Thursday, May 29, 2008

A Friend, from Lilli Ann, to China Town (a short Sketch)

A Friend, from Lilli Ann,
to China Town
(San Francisco, 1968)



From the very first moment we’d meet, Dan would give off a sudden and odd sense of a person understanding my undertaking in life. But it came at the oddest time, under odd circumstances. I was living in San Francisco, back in 1968, and Dan just started working at Lilli Ann, where I was working, I had been there for four months, Lilli Ann was dress designing company. We kind of bumped into one another, and he was looking for a place to live, he and his spunky brother, half brother, a few years younger than us two, at present they were being kicked out because of their rent being raised, and unaffordable for them.
I was working out at the karate dojo in Castro, living on Dolores Street in an old mansion, a female Colonial, retired from the Army, rented the rooms out. She was tall, with short blond hair, medium size boned, and kind of orderly. What you’d expect I suppose from such a person.
On the other hand, Dan was about my height, five food eight, perhaps Irish, like me, sandy brown hair, and took a different style of karate up, but was interested in some of my moves.
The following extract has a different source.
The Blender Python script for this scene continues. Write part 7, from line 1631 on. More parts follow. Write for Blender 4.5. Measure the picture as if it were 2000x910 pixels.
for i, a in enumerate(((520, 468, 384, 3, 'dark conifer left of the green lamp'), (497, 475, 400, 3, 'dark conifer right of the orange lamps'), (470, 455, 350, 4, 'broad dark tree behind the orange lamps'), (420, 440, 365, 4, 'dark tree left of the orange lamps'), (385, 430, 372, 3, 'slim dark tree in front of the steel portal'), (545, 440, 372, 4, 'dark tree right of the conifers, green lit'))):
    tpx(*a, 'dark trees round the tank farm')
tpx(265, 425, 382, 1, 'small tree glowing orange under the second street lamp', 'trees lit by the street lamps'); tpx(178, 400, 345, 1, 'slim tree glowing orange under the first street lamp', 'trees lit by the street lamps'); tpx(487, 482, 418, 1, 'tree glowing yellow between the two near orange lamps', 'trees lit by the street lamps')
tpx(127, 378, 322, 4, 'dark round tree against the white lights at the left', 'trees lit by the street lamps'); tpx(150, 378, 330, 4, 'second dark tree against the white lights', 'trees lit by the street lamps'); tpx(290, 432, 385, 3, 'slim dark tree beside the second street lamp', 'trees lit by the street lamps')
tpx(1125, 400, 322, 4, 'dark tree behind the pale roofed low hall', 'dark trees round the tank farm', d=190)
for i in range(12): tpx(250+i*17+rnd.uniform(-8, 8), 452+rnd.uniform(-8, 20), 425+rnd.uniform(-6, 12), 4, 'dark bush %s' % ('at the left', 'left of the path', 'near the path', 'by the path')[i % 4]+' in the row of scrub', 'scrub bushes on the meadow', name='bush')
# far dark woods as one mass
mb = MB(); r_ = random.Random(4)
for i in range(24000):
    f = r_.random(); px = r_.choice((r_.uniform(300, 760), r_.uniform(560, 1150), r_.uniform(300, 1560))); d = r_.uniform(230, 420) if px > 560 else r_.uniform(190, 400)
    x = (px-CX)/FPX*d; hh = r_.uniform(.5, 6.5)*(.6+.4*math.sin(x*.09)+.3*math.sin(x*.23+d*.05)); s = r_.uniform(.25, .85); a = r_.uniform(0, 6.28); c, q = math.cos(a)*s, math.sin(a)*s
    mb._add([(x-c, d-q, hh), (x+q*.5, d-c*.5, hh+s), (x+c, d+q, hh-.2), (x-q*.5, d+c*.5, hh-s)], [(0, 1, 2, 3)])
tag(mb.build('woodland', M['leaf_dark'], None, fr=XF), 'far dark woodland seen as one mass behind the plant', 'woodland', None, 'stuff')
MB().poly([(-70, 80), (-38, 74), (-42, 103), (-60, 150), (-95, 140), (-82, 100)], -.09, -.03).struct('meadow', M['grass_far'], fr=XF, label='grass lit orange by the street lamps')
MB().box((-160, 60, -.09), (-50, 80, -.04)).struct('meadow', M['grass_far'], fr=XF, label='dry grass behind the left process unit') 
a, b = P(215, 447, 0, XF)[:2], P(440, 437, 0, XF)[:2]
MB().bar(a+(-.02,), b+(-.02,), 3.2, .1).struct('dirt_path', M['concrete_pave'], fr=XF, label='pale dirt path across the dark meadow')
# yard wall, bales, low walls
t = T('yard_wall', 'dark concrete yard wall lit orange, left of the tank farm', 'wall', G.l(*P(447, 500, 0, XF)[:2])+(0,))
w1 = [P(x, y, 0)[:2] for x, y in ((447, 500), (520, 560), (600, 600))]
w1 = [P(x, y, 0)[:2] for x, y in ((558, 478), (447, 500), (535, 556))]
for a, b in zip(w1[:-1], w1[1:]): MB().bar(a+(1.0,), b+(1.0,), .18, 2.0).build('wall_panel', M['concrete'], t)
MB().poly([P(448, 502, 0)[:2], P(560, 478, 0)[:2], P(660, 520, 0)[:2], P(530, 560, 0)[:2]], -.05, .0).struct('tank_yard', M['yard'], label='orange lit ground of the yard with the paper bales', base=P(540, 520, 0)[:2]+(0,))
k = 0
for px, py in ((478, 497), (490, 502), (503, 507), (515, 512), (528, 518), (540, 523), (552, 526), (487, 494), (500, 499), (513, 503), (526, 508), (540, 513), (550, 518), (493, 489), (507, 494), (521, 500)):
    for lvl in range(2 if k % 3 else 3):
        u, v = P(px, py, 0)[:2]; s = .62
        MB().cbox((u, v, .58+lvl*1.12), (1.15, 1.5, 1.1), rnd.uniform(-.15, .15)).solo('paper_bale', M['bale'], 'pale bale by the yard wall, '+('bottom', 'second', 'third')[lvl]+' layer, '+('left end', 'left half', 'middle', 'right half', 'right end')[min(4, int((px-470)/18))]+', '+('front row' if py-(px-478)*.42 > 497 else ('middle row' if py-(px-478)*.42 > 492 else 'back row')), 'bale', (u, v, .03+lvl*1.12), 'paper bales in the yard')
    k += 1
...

He was considered good in his style, but I was considered better, if it came down to testing one another under fire.
Now I had been dating Colleen, she was ten-years my senior and she was looking for a place to live also. She had a white Cadillac car, and a good job. I’d often get a ride to work from her, and she’d have me buy her material, for making cloths, Lilli Ann was considered to have some of the best textiles in the world, Adolph Schuman, often went to France, checked out the mills to insure he got the best. In any case, it was a good arrangement, and we’d drink, got drunk and made love together when we were both available.
Well, she moved in, after Dan, but I met both of them around the same time, Dan a month earlier. And we all got along together. I suppose back then, it was all we could do to hold together, drink, and work together, and flop out together. We were all becoming a group of sorts. Dan’s brother was part of the group, but less a part.
I drank quite a lot in those days, and Dan found a girlfriend at work, a Spanish gal and had me talk to her, kind of fixing him up, I knew her better than he. And thus, they started dating, and she became part of the group. She liked me, and was concerned about my drinking, she told Dan so, and Dan told me, and I told Dan to tell her, “Mind her own business.” Fine, she took it lightly and somewhat avoided me when visiting Dan, and at work she smiled as usual. I think she was torn in that she’d have liked to have had a closer relationship with me, but it didn’t turn out that way, surely drinking was part of the issue.
As I implied, I came in drunk a lot, and fell to sleep a lot, or passed out a lot, and it was Colleen who was living in one of the rooms near Dan, and she was drinking and laughing with Dan and his brother a lot, and one evening, I came home, and heard them, they were having a party in their room and she was flirting, trying to kiss Dan, and yelled at her and Dan and the brother, less at the brother, and of course she scolded me for being jealous, and I told Dan, stay away, even if I didn’t care to date her anymore, and he said ok, with a slanting eye, and she said no, with a grudge. She said, “I am not your property, I am free to date and do as I please, I am not subject to you.”
It did come to pass, she left, and probably for the wiser. But I thought a lot of Dan for doing what he did, he avoided her, told her, and I heard him say it, “It’s best we keep our distance, I don’t want to lose Dennis as a friend, he was my friend first.” I guess he felt he owed it to me, I mean, I got him the apartment, and perhaps the girlfriend, at least the first date, and his brother got to smoke his pot unworried about the law, in his apartment, life was good. Plus, he didn’t really want an affair with her that might leak back to his new unofficial girlfriend.
As time moved on, Dan got more involved with his girlfriend, and I respected that, and we did less and less together, which was ok, but I seemed to have lost a good friend in the process, one I took time to cultivated a friendship with, and that hurt. But I would find out in life, there was much ahead of me, and perhaps there would not have been time to cultivate that friendship beyond what we did. Consequently, we did in our short time all we really could do. When my mother visited the city he even went to China Town with us, she liked him as well as I, and that was not a surprise to me.
I learned back then, I suppose, a good friend is worth its weight in any kind of precious metal; they are far and in-between, in one’s life time.